In 1980, the Usenet — a collection of BBS-type discussion groups — was created and used widely in academia. There, people could visit a group, post articles and messages, and other people would reply to them. While Usenet was originally started to be discussion groups for researchers and computer users, people started creating groups for their other interests. Back in 1990, I joined a soccer discussion group on Usenet, and had “friends” from England, Scotland, Australia, Italy, and Germany. We would discuss our favorite soccer teams, and the 1990 World Cup, which had just finished before I joined. There were groups for political viewpoints, philosophical thought, favorite TV shows, and various sports. I connected with people from all around the world, but especially in the US.

"You've got mail!"

Four years later, I took the plunge and joined AOL, downloading the first software in 90 minutes over my wicked fast 14.4K modem. (I had to choose between it, Compuserve, Prodigy, eWorld, and a host of other online communities.) AOL was the first major attempt at offering an online community to people outside the university setting. This was like Usenet on steroids, because there was a more graphical interface to AOL, and it looked nice. There were also more consumer groups, geared toward those non-computer users. I belonged to groups for writers, home brew makers, cooks, and fans of Celtic music. Since AOL had local and long distance access numbers, our friends were from out of town, and meetups were unlikely (and frequently warned against).

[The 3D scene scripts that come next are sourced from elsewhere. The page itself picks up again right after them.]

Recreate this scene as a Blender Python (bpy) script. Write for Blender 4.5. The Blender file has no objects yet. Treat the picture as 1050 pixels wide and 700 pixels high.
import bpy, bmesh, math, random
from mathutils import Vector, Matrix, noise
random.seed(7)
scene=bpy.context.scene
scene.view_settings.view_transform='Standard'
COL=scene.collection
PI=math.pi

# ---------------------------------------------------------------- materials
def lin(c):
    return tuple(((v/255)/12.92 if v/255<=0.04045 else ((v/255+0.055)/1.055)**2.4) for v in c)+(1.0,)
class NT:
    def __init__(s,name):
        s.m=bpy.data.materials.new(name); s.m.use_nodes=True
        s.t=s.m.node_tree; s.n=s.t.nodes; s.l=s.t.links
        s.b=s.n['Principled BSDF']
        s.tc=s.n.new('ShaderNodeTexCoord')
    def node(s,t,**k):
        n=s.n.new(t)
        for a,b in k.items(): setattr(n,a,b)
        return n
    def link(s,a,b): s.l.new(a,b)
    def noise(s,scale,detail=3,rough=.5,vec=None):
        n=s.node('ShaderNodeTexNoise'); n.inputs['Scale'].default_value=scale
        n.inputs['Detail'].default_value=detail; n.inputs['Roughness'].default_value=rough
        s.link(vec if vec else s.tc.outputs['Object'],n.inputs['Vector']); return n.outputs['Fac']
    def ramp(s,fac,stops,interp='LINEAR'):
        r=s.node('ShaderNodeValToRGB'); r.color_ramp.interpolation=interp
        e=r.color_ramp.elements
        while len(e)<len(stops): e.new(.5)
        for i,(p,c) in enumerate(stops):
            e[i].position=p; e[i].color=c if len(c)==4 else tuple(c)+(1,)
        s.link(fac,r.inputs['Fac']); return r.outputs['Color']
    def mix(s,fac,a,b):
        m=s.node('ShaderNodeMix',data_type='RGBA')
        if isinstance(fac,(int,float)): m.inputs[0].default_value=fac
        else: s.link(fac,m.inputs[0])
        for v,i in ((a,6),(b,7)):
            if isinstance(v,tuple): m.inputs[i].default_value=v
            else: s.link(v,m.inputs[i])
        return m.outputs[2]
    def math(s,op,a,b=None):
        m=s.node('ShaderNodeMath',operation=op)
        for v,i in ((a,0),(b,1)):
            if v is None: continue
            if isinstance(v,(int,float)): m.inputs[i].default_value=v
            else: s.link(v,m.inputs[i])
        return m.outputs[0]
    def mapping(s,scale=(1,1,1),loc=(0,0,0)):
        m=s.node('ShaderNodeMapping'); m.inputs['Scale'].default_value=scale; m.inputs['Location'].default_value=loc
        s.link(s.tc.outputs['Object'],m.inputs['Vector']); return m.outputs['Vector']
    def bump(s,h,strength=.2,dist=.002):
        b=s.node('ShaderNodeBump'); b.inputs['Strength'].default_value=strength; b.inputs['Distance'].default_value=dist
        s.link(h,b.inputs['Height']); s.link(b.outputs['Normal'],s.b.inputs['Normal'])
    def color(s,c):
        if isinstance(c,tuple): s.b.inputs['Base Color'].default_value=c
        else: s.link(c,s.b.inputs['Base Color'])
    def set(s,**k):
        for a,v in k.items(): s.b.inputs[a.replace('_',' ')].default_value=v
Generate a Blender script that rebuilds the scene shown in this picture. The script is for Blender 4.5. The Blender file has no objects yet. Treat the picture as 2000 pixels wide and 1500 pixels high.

A lot of people outgrew AOL, once they learned they could explore outside the walled community with a web browser and an Internet Service Provider. We consumed the web for information, we emailed each other funny websites we found, and we shared graphics by breaking up ASCII files and emailing them, reassembling them in word processor file, and then converting them with a text-to-graphic converter. But we didn’t have community, unless we returned to AOL or joined an email listserv.

It wasn’t until groups like Friendster, Myspace, and Facebook took advantage of the Internet’s increasing speed and the web browsers that did all that assembling and converting for us, making it easier to connect with our friends, and even telling us where they lived. Twitter boiled communication down to its barest essence, letting us share information in text-sized bits. And LinkedIn played Six Degrees of Kevin Bacon with our professional networks, letting us see who we were connected to, and how far we were from each other.

The point is this: social media is older than Facebook (2004). Way older. To truly understand the history — and age — of social media, you need to talk to the computer geeks who were online in the late 1970s and early 1980s, participating in the different BBSes and Usenet groups that dotted the online landscape.